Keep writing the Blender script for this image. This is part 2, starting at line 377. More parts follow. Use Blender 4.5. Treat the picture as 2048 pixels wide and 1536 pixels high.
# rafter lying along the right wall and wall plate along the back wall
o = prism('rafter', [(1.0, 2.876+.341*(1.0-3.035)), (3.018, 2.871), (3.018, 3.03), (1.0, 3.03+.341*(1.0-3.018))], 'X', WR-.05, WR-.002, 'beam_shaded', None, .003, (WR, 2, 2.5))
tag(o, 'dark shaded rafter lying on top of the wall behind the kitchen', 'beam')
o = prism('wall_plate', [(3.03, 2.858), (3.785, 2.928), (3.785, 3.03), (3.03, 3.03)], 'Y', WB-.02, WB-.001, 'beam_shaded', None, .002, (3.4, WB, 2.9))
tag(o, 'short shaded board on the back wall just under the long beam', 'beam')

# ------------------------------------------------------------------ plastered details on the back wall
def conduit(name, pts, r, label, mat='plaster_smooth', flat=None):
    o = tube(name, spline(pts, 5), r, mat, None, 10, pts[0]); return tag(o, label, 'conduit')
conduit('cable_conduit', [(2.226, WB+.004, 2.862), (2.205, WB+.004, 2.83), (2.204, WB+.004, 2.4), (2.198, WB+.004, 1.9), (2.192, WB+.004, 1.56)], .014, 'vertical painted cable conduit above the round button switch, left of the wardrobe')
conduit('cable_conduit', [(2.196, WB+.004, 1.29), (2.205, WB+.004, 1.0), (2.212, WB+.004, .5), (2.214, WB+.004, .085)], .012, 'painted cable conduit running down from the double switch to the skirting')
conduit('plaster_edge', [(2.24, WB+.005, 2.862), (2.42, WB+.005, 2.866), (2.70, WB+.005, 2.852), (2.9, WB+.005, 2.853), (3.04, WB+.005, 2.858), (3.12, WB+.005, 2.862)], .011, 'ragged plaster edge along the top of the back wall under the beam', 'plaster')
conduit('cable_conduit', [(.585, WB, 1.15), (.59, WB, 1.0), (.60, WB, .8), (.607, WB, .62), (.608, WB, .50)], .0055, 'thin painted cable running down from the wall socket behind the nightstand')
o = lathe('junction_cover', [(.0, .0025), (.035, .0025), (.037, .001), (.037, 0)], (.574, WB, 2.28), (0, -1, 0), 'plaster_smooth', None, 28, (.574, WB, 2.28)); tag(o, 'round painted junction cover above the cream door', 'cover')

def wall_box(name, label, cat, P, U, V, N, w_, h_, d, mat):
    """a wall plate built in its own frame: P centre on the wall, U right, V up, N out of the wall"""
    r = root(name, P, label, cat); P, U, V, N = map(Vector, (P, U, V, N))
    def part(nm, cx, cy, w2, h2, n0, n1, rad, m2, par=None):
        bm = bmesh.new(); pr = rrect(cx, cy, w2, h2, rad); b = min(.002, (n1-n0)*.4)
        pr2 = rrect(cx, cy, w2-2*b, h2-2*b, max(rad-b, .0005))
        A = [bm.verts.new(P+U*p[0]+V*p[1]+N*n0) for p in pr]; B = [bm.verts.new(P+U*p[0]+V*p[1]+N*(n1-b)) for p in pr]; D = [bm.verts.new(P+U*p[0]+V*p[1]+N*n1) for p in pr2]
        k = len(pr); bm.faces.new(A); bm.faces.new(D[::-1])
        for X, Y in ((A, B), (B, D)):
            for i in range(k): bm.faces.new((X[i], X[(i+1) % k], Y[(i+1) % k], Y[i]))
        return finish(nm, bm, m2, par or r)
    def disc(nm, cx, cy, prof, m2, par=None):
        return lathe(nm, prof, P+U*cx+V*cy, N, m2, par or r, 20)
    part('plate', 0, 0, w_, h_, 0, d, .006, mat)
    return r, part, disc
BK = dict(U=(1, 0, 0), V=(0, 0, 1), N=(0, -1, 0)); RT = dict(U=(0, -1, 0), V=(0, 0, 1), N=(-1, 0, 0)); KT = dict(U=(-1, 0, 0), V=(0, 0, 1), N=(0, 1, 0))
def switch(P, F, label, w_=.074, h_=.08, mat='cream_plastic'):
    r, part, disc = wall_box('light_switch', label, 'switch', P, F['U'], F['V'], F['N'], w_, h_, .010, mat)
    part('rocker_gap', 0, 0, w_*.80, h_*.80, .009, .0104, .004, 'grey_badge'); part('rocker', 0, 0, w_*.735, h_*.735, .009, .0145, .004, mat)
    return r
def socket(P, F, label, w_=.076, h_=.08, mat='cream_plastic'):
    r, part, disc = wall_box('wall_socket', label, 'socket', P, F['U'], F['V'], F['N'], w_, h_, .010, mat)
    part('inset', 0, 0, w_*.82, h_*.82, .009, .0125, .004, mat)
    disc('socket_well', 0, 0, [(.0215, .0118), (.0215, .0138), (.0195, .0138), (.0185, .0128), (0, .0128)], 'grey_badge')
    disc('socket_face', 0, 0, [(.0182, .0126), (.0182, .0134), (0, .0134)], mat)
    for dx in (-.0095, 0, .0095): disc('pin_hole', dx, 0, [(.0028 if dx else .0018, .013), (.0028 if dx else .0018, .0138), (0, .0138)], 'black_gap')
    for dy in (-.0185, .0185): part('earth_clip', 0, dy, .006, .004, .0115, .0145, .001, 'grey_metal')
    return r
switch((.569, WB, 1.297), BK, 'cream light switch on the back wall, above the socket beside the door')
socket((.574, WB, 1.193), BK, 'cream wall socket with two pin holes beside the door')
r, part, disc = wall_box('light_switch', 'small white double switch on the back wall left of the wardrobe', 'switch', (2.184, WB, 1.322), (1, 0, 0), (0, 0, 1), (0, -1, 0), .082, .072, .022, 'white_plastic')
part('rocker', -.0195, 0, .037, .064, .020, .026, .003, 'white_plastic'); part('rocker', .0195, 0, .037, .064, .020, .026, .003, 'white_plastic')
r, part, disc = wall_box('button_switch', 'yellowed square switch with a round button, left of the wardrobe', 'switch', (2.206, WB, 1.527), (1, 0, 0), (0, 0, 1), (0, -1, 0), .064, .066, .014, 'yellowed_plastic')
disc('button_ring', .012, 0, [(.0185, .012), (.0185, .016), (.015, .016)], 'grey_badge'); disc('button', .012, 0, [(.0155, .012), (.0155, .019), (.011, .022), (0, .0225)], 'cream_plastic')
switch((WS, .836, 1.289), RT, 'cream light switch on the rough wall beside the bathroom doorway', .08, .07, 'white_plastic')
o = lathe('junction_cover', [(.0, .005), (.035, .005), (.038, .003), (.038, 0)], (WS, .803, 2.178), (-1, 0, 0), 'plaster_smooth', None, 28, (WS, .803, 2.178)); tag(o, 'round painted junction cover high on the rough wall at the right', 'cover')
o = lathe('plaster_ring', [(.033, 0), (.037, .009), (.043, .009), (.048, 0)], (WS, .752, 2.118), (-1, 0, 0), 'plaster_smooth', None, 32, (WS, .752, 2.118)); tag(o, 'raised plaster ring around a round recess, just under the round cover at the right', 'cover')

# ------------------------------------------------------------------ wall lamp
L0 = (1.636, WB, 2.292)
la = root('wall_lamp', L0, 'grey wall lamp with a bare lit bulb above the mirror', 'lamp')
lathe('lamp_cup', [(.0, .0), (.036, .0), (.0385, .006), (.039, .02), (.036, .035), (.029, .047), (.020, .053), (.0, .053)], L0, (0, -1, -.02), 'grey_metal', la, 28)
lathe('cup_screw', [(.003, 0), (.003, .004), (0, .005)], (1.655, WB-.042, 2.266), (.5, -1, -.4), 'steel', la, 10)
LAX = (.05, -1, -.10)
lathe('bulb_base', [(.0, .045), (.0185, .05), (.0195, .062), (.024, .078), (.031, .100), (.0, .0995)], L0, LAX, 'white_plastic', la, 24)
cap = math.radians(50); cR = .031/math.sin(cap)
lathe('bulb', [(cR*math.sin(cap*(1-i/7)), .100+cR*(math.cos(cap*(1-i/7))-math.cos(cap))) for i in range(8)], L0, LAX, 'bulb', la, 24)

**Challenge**
Output exactly the lines of the material above from the one containing "(3.4, WB, 2.9))" up to and including the one containing "cream door', 'cover')".

**Result of the task**
o = prism('wall_plate', [(3.03, 2.858), (3.785, 2.928), (3.785, 3.03), (3.03, 3.03)], 'Y', WB-.02, WB-.001, 'beam_shaded', None, .002, (3.4, WB, 2.9))
tag(o, 'short shaded board on the back wall just under the long beam', 'beam')

# ------------------------------------------------------------------ plastered details on the back wall
def conduit(name, pts, r, label, mat='plaster_smooth', flat=None):
    o = tube(name, spline(pts, 5), r, mat, None, 10, pts[0]); return tag(o, label, 'conduit')
conduit('cable_conduit', [(2.226, WB+.004, 2.862), (2.205, WB+.004, 2.83), (2.204, WB+.004, 2.4), (2.198, WB+.004, 1.9), (2.192, WB+.004, 1.56)], .014, 'vertical painted cable conduit above the round button switch, left of the wardrobe')
conduit('cable_conduit', [(2.196, WB+.004, 1.29), (2.205, WB+.004, 1.0), (2.212, WB+.004, .5), (2.214, WB+.004, .085)], .012, 'painted cable conduit running down from the double switch to the skirting')
conduit('plaster_edge', [(2.24, WB+.005, 2.862), (2.42, WB+.005, 2.866), (2.70, WB+.005, 2.852), (2.9, WB+.005, 2.853), (3.04, WB+.005, 2.858), (3.12, WB+.005, 2.862)], .011, 'ragged plaster edge along the top of the back wall under the beam', 'plaster')
conduit('cable_conduit', [(.585, WB, 1.15), (.59, WB, 1.0), (.60, WB, .8), (.607, WB, .62), (.608, WB, .50)], .0055, 'thin painted cable running down from the wall socket behind the nightstand')
o = lathe('junction_cover', [(.0, .0025), (.035, .0025), (.037, .001), (.037, 0)], (.574, WB, 2.28), (0, -1, 0), 'plaster_smooth', None, 28, (.574, WB, 2.28)); tag(o, 'round painted junction cover above the cream door', 'cover')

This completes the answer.